L’histoire se passe peu après la révolution française de 1789, alors que le peuple, happé par un mouvement de laïcité, se considère apte à se gouverner lui-même. Il souhaite la suppression de toutes les sociétés d’ordres dont les congrégations religieuses comme celle des Carmélites, Soeurs cloîtrées de l’Ordre du Carmel, qui bénéficiaient de la protection des reines en France depuis 1604. Le peuple espérait ainsi rééquilibrer les relations entre l’Eglise et l’état.

Dans ce Dialogue des Carmélites, les Soeurs discutent entre elles de l’atmosphère ambiante et, malgré l’insécurité qui les envahit, elles livrent à coeur ouvert leurs convictions profondes dans une foi inébranlable. La prière les rassemble et la sobriété de la mise en scène n’a d’égal que le sérieux du sujet.

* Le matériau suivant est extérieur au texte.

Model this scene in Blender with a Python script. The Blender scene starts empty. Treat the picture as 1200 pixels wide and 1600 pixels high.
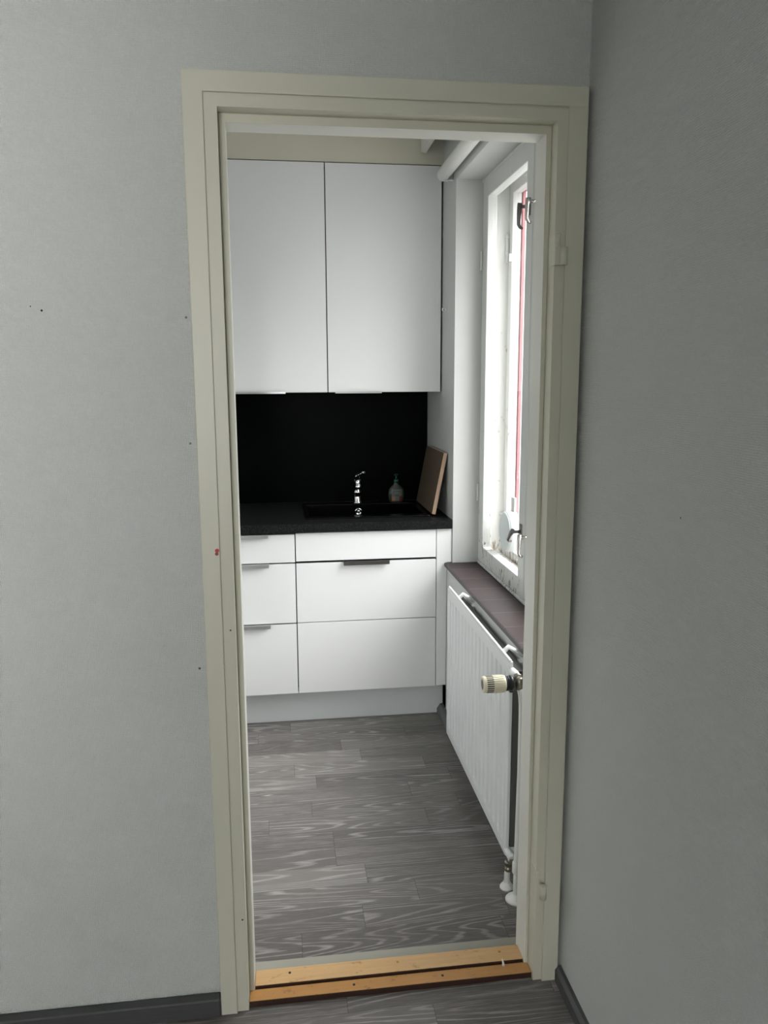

Fanatisme et sédition ont force de loi à une époque où la soumission est perçue comme une contrainte qui brime la liberté de l’individu. On mettra tout en oeuvre pour éliminer de force cette soumission soi-disant à la volonté de Dieu. Le peuple refuse de comprendre qu’on puisse remettre sa liberté entre les mains d’autres personnes. Les religieuses ne l’entendent pas ainsi. Si elles ont choisi de se retirer du monde, c’est surtout pour se consacrer entièrement à la prière, considérant que le monde a précisément besoin d’être recommandé à Dieu en cette époque trouble qui divise les anticléricaux et les catholiques.

La volonté du peuple pour un exemple significatif prenant de l’ampleur, les commissaires informent les Carmélites qu’elles seront expulsées du couvent et forcées de réintégrer la société. Si elles refusent de faire le voeu d’obéissance à l’état, elles seront condamnées à la guillottine.

Loin de se défiler, les Soeurs font le voeu de se sacrifier.  C’est ainsi qu’elles entonnent, une fois à la prison de la Conciergerie, le Salve Regina. Sur la Place de la Révolution, la foule se rassemble pour être témoin du sacrifice. L’une après l’autre, les seizes Carmélites, soutenues par le chant de leurs soeurs, se dirigent vers la guillotine. On entend le bruit de la lame à chaque exécution alors qu’une voix s’éteint à jamais.  

L’opéra de Francis Poulenc dirigé par nul autre que Yannick Nézet-Séguin est  lui-même révolutionnaire, parce que la musique est considérée comme chaotique et désharmonisée. Sa modernité traduit l’inquiétude ici présente, tout au long du récit d’une époque qui fait table rase de toutes les conventions.

Néanmoins, on note quelques belles lignes mélodiques qui rendent à cet opéra toute la sensibilité qu’un tel drame peut évoquer. Poulenc, avec Satie entre autres, a initié le mouvement de déconstruction de la musique qu’un monde en constant changement suscitait pour exprimer un plus large éventail de sentiments humains dans des contextes de bouleversements sociaux extraordinaires sans possibilité de retour en arrière.